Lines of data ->
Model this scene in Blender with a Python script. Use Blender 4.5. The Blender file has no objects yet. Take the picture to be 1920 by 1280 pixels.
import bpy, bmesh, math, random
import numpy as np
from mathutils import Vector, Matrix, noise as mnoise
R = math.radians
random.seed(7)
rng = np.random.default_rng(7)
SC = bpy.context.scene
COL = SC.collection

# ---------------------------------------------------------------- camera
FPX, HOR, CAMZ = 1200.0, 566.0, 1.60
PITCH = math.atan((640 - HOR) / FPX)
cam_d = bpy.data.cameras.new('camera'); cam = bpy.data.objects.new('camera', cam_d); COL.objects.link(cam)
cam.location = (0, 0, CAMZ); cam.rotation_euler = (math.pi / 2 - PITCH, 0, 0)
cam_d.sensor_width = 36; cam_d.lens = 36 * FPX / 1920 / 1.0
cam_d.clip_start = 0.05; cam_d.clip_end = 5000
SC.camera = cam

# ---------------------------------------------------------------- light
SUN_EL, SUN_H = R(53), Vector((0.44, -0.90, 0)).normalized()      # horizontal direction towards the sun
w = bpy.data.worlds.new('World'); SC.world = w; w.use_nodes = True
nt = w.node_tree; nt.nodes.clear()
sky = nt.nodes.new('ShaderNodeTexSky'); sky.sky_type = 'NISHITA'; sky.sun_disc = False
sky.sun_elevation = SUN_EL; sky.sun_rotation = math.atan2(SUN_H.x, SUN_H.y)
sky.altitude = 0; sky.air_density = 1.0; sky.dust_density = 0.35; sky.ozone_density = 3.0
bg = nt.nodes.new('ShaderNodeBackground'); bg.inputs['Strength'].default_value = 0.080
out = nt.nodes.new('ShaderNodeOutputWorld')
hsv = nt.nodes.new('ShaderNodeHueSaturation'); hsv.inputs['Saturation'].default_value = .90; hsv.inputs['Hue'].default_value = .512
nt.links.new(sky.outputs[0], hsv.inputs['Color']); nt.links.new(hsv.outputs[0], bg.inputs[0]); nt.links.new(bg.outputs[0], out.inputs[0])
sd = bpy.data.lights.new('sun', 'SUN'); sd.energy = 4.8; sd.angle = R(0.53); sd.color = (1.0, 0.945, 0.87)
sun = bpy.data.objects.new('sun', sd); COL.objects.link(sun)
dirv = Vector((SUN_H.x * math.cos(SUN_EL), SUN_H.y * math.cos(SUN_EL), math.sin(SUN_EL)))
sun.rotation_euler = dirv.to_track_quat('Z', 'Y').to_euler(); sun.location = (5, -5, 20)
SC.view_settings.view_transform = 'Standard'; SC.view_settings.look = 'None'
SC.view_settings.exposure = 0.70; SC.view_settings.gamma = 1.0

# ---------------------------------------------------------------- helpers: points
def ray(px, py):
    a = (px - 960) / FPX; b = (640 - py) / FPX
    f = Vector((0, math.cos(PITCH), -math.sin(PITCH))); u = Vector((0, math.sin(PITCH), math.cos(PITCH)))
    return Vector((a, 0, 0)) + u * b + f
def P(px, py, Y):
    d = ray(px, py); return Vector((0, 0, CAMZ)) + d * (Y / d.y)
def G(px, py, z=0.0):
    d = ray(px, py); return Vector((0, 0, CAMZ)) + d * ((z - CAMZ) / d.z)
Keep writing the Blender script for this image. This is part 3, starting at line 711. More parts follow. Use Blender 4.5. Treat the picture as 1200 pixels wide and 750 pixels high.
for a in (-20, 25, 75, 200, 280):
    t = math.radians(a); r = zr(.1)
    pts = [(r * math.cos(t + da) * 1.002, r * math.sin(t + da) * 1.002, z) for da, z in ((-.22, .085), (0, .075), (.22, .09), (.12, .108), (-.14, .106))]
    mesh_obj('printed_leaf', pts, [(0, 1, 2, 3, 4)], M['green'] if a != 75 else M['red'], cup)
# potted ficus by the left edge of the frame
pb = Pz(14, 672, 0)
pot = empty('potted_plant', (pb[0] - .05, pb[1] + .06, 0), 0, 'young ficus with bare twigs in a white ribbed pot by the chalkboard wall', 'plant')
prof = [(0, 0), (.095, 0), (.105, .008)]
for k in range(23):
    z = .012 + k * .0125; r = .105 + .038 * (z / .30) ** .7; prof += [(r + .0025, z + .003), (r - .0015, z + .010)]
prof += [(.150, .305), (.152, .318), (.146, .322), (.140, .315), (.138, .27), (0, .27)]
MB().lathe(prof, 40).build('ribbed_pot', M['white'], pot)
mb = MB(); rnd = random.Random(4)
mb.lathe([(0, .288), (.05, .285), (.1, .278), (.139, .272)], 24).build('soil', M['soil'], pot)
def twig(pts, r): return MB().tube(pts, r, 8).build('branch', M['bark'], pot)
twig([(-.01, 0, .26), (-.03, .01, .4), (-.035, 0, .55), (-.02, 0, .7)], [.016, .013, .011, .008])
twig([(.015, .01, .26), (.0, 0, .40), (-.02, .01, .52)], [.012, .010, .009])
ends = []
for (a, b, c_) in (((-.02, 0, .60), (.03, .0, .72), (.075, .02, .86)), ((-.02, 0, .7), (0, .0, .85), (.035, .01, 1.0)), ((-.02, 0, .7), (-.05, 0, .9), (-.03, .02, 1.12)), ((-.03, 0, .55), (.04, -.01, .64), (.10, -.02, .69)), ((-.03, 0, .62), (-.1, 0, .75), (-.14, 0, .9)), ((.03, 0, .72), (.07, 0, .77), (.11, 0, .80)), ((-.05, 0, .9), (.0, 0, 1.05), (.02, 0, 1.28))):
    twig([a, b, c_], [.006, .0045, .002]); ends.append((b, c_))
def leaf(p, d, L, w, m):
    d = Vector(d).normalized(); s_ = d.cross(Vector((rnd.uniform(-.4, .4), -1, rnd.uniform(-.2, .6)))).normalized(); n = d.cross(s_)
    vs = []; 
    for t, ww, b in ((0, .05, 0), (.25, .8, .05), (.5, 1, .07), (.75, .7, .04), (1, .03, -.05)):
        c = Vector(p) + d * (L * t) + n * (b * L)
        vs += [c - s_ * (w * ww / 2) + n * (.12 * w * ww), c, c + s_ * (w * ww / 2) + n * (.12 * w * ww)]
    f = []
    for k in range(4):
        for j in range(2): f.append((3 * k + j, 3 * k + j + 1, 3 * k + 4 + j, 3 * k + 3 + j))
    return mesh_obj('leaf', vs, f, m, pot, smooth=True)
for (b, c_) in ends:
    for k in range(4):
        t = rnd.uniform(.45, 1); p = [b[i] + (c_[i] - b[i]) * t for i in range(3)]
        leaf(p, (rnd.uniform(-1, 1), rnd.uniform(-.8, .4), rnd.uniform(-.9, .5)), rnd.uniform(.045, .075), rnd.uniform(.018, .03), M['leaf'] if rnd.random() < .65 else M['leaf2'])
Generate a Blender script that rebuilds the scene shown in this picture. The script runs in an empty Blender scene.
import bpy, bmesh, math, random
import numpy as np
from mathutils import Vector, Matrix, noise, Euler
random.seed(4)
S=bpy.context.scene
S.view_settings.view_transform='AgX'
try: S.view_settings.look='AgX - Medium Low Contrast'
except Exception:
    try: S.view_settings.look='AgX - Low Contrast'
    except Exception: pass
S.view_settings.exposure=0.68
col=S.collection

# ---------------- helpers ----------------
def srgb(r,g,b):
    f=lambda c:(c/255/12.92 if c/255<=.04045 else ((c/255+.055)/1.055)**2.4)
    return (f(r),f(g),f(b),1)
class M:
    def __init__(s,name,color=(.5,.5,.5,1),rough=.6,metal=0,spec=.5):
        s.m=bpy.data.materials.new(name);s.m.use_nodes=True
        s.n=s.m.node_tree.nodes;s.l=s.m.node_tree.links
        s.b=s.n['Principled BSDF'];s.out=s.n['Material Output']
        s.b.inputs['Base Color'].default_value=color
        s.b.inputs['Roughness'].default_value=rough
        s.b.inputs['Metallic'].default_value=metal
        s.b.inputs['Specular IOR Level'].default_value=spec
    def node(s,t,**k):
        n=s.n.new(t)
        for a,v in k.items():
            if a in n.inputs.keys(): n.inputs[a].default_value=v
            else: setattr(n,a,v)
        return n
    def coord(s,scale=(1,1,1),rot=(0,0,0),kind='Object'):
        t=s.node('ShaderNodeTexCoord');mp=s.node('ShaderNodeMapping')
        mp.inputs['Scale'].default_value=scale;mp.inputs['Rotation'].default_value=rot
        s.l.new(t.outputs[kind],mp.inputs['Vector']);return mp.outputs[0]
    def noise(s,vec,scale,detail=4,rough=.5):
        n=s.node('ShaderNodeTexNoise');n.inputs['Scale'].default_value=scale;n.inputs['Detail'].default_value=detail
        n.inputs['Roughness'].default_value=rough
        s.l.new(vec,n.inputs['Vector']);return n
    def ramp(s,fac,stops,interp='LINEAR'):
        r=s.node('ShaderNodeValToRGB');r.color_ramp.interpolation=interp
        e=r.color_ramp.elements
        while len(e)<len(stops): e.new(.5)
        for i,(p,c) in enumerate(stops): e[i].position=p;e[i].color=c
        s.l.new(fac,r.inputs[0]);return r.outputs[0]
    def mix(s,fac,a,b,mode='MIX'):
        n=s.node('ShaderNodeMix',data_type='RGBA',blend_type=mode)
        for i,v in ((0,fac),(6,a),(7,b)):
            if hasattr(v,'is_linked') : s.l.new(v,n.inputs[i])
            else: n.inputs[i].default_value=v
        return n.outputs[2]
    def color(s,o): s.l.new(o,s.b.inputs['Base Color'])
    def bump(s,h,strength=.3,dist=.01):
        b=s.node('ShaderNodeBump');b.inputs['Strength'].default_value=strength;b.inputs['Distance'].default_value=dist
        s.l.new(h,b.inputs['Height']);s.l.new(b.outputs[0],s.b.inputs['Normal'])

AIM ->
Stopping at the line containing "COL = SC.collection", please repeat exactly every line from the very start of the entries, that line included, and nothing more.

COMPLETE OUTPUT ->
Model this scene in Blender with a Python script. Use Blender 4.5. The Blender file has no objects yet. Take the picture to be 1920 by 1280 pixels.
import bpy, bmesh, math, random
import numpy as np
from mathutils import Vector, Matrix, noise as mnoise
R = math.radians
random.seed(7)
rng = np.random.default_rng(7)
SC = bpy.context.scene
COL = SC.collection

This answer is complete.